One bite leads to another

Repeat the process until you get your first bite—probably a faint bump or a slightly heavy feeling. Your line might jump a little where it enters the water. Set the hook—it’s party time! Crappies almost always school heavily. Once you find the first fish and establish the magic depth, it’s game on. You’ll likely be catching a bunch in quick succession.

Suspended crappies are often visible on your electronics, allowing you to target prime depths of activity. You want to skirt your jig, smoothly and subtly, just above their heads–never below them where they can’t see the lure. The more active they are, the more they will rise to the occasion.

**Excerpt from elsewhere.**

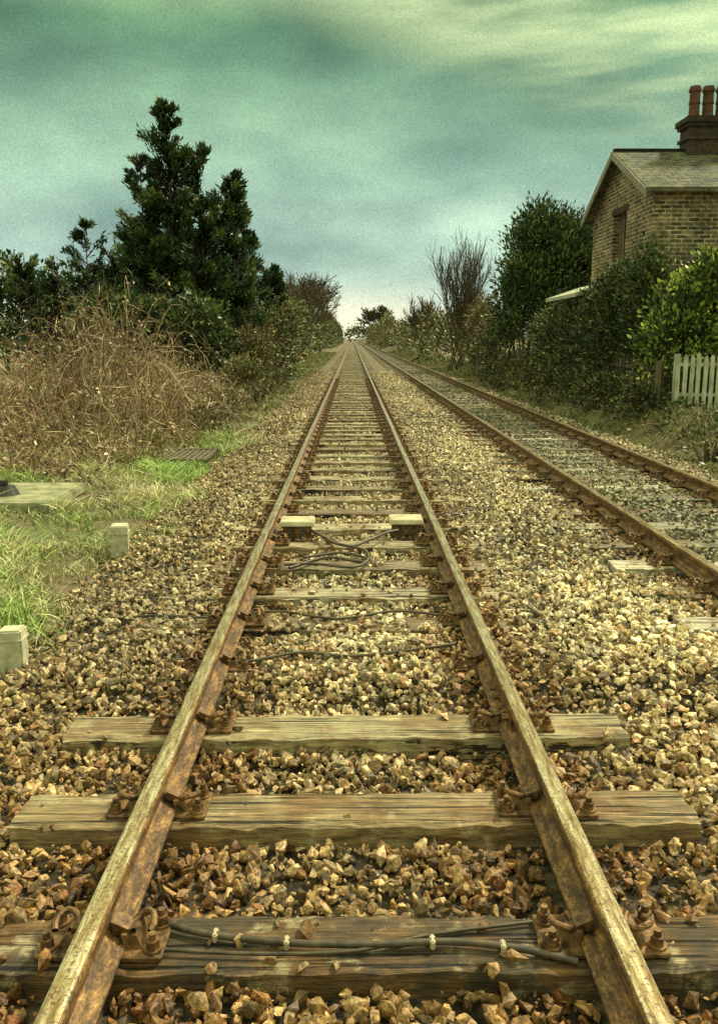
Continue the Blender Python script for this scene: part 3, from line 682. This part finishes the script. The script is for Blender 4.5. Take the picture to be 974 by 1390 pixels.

If you don’t know how deep the activity is, just follow along the outer weedline or timberline, casting alternately above the cover, parallel to the edge, and out over the deeper adjacent water. Experiment with the depth of your retrieve: 6 feet, 8, 10 feet, 12 feet or more, until you get bites. Once you do, you’ve located the fish, established their depth, and have ‘em cornered. Enjoy–because you’ll probably catch a bunch.

Corners and turns along outer weed lines, stands of healthy weed growth, flooded timber with lots of branches—something distinctive—often causes crappies to linger in key spots. Steep inside corners at the base of a point, combined with cover, are among the best spots to consistently attract them. The rest of the time, they may slowly patrol back and forth along the drop-off edge, requiring you to search for them, or to recontact moving schools.

Sure, you could slip bobber a minnow in similar areas–but it’s a slow tactic for locating fish and establishing the depth of activity. Once you find ‘em, consider a bobber. The rest of the time, cast, swim, sink and adjust your retrieves with a small jig, instantly adjustable to your—and the crappies’—liking.